Repeat exactly what appears from the opening line of the listing to the line with "R = math.radians", inclusive.

»»

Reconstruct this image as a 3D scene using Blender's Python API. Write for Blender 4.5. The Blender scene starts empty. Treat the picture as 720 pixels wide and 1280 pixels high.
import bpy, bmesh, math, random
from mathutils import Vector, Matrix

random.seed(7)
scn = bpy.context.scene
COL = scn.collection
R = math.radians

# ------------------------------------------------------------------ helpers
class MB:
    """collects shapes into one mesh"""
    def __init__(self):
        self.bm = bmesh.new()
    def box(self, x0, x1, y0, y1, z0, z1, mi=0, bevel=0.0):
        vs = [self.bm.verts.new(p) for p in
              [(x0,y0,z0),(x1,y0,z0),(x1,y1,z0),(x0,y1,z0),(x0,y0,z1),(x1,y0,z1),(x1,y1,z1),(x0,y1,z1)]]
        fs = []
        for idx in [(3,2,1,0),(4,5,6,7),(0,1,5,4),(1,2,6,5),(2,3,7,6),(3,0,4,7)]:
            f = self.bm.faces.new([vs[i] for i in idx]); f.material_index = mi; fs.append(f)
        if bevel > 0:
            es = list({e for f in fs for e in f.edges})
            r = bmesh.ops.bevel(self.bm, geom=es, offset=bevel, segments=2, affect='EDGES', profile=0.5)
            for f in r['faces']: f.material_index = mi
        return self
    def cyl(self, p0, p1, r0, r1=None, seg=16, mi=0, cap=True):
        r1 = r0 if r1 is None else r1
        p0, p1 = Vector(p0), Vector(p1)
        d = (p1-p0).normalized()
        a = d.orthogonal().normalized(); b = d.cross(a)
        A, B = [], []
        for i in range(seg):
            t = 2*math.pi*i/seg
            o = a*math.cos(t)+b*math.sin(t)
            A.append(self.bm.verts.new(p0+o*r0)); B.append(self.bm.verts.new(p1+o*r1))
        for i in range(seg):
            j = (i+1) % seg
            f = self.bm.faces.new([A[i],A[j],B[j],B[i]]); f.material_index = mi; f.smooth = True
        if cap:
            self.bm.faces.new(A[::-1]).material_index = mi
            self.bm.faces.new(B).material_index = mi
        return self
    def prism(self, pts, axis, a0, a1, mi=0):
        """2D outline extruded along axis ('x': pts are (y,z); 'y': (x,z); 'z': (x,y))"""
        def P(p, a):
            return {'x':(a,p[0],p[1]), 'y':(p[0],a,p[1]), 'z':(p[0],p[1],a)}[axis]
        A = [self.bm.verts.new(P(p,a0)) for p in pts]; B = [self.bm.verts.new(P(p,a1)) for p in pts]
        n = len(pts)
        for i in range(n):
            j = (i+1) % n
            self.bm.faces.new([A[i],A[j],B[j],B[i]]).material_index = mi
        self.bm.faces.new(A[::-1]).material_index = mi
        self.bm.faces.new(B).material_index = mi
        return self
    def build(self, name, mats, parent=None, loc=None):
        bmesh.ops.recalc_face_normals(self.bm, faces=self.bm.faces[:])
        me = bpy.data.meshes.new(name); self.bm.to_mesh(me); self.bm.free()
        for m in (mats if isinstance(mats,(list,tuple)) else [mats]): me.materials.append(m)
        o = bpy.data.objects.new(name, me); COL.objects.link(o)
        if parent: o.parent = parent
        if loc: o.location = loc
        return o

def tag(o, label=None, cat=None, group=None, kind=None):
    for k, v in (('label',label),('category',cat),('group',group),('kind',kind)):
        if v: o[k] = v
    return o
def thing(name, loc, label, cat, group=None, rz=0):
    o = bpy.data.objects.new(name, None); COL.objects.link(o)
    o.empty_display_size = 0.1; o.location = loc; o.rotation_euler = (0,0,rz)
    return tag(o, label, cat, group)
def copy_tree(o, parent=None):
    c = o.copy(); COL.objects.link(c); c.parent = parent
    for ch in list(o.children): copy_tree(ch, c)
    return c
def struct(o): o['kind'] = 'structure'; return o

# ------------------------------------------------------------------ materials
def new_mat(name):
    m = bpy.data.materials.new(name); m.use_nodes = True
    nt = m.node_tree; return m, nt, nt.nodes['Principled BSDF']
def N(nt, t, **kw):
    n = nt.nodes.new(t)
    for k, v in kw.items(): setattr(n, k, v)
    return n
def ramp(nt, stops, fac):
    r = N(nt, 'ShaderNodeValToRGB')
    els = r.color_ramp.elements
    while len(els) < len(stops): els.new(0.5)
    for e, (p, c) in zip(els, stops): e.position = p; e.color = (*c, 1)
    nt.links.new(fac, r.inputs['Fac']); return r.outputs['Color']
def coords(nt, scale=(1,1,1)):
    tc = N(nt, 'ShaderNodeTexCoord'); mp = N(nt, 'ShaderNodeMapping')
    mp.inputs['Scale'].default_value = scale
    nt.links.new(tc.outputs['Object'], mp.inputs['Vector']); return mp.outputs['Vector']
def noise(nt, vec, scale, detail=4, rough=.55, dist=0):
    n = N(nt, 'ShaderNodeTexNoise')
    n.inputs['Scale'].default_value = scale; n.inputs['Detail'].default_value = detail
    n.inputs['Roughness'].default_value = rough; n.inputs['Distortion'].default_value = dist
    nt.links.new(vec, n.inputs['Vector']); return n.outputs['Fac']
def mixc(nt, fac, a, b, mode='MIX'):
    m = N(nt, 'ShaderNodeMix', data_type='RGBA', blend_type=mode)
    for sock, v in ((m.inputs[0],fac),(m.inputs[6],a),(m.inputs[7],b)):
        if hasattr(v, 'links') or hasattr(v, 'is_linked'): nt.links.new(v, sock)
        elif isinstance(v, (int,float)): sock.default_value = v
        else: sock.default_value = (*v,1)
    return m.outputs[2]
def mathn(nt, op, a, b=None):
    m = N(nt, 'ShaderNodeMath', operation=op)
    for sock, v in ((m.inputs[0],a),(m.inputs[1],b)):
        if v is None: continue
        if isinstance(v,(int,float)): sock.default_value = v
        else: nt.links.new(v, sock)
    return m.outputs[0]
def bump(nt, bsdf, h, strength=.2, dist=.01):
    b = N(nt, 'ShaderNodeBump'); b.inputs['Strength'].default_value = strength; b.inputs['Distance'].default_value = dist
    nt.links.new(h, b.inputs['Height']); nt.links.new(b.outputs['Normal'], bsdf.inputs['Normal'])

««

— FINISHED EXERCISE —
Reconstruct this image as a 3D scene using Blender's Python API. Write for Blender 4.5. The Blender scene starts empty. Treat the picture as 720 pixels wide and 1280 pixels high.
import bpy, bmesh, math, random
from mathutils import Vector, Matrix

random.seed(7)
scn = bpy.context.scene
COL = scn.collection
R = math.radians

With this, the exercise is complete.